Samarina: The Timeless Pine

This was the easiest to locate among the photographs of Vlach villages taken by the Manakia brothers around 1900. It shows a distant view of Samarina, considered one of the highest villages in the Balkan Peninsula. The photograph shows an astonishing detail: a pine tree growing on the roof above the altar of the main church in Samarina. The peculiarity is that this pine tree never bears cones, and its roots are not visible in any way – neither from the outside nor inside the church – as they have not pierced through the thick roof into the altar. Wace and Thompson include a photograph of this pine in their book, likely taken a few years after the Manakia brothers’ image. Strangely, after more than a century, the tree hardly appears to have grown or developed at all.

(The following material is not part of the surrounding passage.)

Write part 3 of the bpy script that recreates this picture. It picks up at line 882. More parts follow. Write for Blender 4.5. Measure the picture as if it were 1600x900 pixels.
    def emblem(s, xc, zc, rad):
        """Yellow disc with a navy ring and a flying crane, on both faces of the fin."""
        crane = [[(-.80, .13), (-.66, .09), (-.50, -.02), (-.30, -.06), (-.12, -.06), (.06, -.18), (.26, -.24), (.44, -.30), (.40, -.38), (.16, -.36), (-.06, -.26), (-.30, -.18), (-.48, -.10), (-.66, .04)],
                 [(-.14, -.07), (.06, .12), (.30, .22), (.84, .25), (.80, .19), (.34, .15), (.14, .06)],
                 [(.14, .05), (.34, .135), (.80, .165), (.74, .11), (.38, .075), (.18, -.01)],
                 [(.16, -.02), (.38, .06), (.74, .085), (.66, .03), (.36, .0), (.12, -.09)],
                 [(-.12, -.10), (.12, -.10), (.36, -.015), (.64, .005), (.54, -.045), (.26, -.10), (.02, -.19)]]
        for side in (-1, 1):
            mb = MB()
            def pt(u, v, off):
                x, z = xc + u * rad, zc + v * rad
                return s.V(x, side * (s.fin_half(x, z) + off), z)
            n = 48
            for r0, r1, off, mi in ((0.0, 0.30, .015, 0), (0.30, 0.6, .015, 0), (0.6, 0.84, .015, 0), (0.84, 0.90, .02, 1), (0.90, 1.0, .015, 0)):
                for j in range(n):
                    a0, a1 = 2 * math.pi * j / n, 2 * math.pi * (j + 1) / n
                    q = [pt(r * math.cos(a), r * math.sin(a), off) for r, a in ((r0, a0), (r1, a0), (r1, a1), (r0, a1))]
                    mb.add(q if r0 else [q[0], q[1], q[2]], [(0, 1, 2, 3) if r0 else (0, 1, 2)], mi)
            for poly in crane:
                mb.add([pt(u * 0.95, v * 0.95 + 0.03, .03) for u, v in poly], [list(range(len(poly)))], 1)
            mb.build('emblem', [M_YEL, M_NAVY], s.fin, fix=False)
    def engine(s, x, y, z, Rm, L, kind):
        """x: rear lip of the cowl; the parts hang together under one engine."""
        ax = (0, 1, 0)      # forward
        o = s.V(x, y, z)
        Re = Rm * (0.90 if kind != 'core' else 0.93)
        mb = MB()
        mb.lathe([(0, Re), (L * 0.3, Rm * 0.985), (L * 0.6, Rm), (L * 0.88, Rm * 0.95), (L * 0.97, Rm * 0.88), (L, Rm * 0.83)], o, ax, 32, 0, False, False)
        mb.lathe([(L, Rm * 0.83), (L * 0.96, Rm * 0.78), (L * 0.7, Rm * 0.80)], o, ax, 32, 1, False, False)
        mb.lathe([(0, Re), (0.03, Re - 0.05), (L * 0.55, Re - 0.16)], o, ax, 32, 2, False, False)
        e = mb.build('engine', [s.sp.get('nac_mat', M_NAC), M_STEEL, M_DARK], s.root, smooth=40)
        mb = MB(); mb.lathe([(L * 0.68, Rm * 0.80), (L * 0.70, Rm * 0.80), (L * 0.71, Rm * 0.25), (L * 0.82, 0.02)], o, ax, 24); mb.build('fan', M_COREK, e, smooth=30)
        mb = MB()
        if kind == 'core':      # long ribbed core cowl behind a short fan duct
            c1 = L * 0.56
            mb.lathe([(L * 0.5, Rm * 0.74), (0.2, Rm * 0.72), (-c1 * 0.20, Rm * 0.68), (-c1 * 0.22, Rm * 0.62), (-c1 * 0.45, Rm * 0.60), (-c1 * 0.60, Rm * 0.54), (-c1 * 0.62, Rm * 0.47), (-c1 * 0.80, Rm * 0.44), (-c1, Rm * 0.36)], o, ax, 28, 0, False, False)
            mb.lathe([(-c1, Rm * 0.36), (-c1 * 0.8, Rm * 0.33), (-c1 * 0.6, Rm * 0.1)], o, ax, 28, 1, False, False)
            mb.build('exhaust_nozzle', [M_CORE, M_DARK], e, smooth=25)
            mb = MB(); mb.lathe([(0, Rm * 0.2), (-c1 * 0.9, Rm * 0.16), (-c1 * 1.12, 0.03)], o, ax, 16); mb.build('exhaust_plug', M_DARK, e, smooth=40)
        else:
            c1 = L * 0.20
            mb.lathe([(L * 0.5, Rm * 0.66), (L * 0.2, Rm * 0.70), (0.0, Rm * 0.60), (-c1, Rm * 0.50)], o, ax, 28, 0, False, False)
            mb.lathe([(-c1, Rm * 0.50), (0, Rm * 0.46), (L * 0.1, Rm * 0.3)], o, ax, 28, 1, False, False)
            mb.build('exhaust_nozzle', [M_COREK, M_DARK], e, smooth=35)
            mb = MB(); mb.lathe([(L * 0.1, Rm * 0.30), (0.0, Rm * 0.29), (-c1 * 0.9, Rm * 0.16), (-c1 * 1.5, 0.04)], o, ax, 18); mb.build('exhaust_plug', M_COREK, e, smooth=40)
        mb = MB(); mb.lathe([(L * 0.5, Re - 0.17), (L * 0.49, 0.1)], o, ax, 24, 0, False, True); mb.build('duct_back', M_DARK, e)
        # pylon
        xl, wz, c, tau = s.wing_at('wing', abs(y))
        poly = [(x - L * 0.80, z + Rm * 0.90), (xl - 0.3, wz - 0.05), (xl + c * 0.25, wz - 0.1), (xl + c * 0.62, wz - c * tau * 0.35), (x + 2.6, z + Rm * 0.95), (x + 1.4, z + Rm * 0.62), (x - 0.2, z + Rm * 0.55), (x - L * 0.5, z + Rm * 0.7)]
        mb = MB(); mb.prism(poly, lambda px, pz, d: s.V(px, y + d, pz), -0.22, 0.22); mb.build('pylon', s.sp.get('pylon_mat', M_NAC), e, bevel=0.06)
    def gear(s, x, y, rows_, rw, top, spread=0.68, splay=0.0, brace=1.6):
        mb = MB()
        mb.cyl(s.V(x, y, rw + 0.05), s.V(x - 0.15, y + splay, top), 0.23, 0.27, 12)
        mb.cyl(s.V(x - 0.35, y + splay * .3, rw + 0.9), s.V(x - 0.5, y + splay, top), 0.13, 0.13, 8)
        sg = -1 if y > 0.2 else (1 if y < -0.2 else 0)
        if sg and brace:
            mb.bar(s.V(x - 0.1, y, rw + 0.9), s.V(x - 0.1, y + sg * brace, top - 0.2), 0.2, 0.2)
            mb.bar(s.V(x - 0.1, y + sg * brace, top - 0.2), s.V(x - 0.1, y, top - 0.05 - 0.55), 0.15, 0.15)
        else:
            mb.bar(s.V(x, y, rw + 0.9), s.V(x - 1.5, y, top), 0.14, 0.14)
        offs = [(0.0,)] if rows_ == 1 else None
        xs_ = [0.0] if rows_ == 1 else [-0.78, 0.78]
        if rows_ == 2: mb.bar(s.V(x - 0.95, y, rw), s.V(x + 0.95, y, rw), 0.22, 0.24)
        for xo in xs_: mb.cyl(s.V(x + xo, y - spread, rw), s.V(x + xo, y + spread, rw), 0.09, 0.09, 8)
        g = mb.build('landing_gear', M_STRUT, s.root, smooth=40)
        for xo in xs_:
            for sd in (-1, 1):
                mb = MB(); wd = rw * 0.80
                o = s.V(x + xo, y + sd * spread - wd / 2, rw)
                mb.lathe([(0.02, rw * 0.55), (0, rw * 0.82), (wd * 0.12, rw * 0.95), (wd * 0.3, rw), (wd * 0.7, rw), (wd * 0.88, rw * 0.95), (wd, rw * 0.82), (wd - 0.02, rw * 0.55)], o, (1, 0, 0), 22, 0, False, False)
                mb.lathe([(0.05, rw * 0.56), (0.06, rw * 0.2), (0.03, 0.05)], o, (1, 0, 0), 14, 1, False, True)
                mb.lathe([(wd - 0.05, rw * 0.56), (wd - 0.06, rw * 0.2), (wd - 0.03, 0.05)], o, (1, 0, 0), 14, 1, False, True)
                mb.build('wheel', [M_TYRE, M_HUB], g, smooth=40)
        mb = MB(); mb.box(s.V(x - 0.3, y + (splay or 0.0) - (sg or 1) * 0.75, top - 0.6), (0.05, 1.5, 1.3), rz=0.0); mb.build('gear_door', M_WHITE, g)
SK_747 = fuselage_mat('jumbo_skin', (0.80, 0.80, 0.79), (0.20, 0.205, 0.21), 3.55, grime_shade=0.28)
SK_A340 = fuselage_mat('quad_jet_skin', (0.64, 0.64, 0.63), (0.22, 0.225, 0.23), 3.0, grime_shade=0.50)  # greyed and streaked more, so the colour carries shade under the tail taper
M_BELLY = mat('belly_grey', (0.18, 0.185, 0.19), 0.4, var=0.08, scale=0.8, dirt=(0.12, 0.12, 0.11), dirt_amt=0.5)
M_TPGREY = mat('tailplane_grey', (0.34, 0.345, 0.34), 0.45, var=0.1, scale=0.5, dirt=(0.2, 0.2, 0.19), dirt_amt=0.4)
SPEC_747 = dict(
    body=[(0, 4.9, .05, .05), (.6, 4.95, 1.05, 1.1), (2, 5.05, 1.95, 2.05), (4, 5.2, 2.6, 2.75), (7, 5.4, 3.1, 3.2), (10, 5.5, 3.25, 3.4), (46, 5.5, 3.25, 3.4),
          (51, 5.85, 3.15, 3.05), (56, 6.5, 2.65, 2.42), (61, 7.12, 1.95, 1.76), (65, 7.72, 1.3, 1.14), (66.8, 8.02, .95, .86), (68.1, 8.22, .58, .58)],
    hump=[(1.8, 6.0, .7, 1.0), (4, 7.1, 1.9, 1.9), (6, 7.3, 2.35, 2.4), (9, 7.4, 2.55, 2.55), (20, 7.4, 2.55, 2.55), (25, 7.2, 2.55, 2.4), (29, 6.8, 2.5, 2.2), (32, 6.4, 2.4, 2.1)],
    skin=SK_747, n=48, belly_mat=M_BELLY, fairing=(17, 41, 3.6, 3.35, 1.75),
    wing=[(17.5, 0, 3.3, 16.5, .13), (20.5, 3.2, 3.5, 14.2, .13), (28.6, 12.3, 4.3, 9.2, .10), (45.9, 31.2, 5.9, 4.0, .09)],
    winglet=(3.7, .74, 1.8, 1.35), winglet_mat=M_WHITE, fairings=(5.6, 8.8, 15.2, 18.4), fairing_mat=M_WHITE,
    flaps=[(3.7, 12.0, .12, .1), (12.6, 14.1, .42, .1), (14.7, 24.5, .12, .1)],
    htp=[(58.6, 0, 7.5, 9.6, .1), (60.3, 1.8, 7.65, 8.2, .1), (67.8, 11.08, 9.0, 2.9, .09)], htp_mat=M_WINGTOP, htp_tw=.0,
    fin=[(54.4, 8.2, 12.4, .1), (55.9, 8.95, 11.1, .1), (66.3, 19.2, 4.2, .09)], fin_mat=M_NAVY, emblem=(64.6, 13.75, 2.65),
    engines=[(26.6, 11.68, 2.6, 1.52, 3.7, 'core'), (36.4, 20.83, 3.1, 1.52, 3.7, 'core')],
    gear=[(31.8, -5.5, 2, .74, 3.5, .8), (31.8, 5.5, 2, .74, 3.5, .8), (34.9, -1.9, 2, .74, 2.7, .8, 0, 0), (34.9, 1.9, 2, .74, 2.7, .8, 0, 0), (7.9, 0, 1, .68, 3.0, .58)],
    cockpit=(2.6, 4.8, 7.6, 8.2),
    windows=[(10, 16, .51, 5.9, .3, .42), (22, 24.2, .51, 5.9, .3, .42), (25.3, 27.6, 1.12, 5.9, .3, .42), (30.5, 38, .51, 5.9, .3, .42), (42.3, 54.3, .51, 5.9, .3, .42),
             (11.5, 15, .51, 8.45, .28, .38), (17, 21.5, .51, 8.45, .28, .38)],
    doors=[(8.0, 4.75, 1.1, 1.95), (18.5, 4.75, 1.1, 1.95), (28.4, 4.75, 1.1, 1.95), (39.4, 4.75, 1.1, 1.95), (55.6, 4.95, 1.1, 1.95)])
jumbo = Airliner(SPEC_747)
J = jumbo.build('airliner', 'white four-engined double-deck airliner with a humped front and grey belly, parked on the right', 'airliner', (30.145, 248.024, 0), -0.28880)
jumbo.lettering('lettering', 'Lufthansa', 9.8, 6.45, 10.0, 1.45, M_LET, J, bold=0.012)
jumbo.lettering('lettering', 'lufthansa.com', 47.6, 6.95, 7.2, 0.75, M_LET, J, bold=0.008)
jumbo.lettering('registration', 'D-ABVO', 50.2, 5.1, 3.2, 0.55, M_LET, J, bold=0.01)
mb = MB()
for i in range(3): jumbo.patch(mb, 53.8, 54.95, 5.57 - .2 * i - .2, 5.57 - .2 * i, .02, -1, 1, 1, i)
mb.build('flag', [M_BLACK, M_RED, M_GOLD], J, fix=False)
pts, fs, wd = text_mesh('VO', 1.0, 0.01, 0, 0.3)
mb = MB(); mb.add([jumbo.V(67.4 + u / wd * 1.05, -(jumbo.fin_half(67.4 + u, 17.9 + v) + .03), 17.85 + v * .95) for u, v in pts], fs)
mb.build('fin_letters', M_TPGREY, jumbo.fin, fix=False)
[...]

The description Wace and Thompson provide about Samarina, viewed from a distance, closely matches the frame captured by the Manakia brothers. “The Pade Mushatæ (Fair Mead) deserves its name; it is a fine level space on the mountain slope, cut through here and there by rivulets of icy cold water, carpeted with good green turf, and in spring and early summer bright with flowers, primroses, cowslips, meadowsweet, gentian and cypripedium. Immediately before us is Gorgul’u. Behind Gorgul’u and half hidden in cloud is the triple massif of Zmolku, of which only two peaks, Zmolku and Moasha (The Old Woman), are visible. Directly in front of us deep down in the valley under the summit of Gorgul’u is the junction of two small streams. Just above this confluence and on the slope below the pine woods of Gorgul’u is Samarina itself. All eyes were at once turned towards the village. Our field glasses were hastily requisitioned, as all wanted to see the famous church on which grows a pine tree.”